Maybe I'm a bit weird but I immediately thought of MacBeth

   Bring it after me.
   I will not be afraid of death and bane,
   Till Birnam forest come to Dunsinane.
Pedantic point of order: it's Macbeth, not MacBeth. "Macbeth" is his personal (first) name, not his patronymic. His father was Findláech mac Ruaidrí.

"Beth" means "life". (Gaelic "beathad", cognate to "uisce beatha", water of life, which gives us the word "whiskey"). His personal name means "son of life". (Not entirely unlike the Hebrew name Chaim, which means "life".)

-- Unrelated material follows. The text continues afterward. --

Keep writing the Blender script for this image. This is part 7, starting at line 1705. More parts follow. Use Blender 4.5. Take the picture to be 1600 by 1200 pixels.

Of course none of that is mentioned in the play. But Shakespeare did at least spell it right: "Macbeth".

/end pedantry

It looks eerie but it is not uncommon for this to happen. It also means he should not have been in the forest since those root clumps will only withstand so much punishment before they tear loose and the trees start falling. It is not uncommon for people to get hurt/killed by falling trees in stormy forests. Even worse than root clumps with the trees still attached are clumps with stubs, i.e. when the trunk has been severed from the root. Those stand up invitingly but can snap shut at any moment like a man-eating Venus Fly trap.
Good time for archeology. Once in life opportunity to take a peek before to return and dig another day

Also an example of how damaged was the soil layer after the many wildfires that obviously happened in the past

Honestly not sure that there would have been any wildfires in this forest. It’s in Scotland where it is generally pretty wet and not prone to wildfires in forests.
I'm 100% sure of that. The absence of a decent soil layer under the trees in such favorable conditions to make soil is the proof of past wildfires.

Scotland is overgrazed (at least in some places) but they removed a lot of forest first.